Non-fascist ecocultural activism avoids these risks by remaining open, creative, exploratory, and experimental. It is activism that rejoices not in its own virtue but in the expansiveness by which it catches on among others, swerves to include and incorporate others, and manifests possibility rather than judgment, comparison, calculation, and restriction. Non-fascist ecocultural activism does not operate through moralizing, but by expressing what William Chaloupka called the irrepressible lightness and joy of being green (and red, and black, and blue, and orange, and . . . and . . . ).
Non-fascist ecocultural activism is the logo-ethico-aesthetics of existence in accordance with an open-ended, process-relational understanding of selfhood, culture, and ecology.

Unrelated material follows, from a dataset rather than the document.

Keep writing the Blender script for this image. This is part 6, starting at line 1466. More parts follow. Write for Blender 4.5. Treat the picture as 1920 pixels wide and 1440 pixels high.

It is the ongoing, practical search for beauty (the aesthetic good), justice (the ethical good), and truth (the logical and ecological good) in forms of life that are available to us today and that can transport us to a better world tomorrow, forms of life that recognize the dependencies and conditionalities by which all of us live our lives.
Non-fascist ecocultural activism approaches all of life — shelter and community, health and illness, art and education, food production and consumption, love, conflict, and death — with the respect and dignity such a recognition of interdependence entails.
What does this mean in practice? I hope to explore that in future posts (and have in some previous ones). But generally it means: keep asking yourself this question in everything you do, and answer it as beautifully as you can.
Photos A.I. from Death Valley, Jalatlaco (Oaxaca), and Yosemite…
Another thought provoking post, thanks for your nuance, and so well stated, I see my work in this light, but have never been able to articulate so well. And Congratulations on your Fellowship, looking forward to reading along.
Thanks for that, Andrea!
Very nice post! Thanks. My own definition is simpler and formulated slightly differently:
Fascism is the pathological fear of otherness manifest as authoritarian power.
Will check out your other writings here when time permits.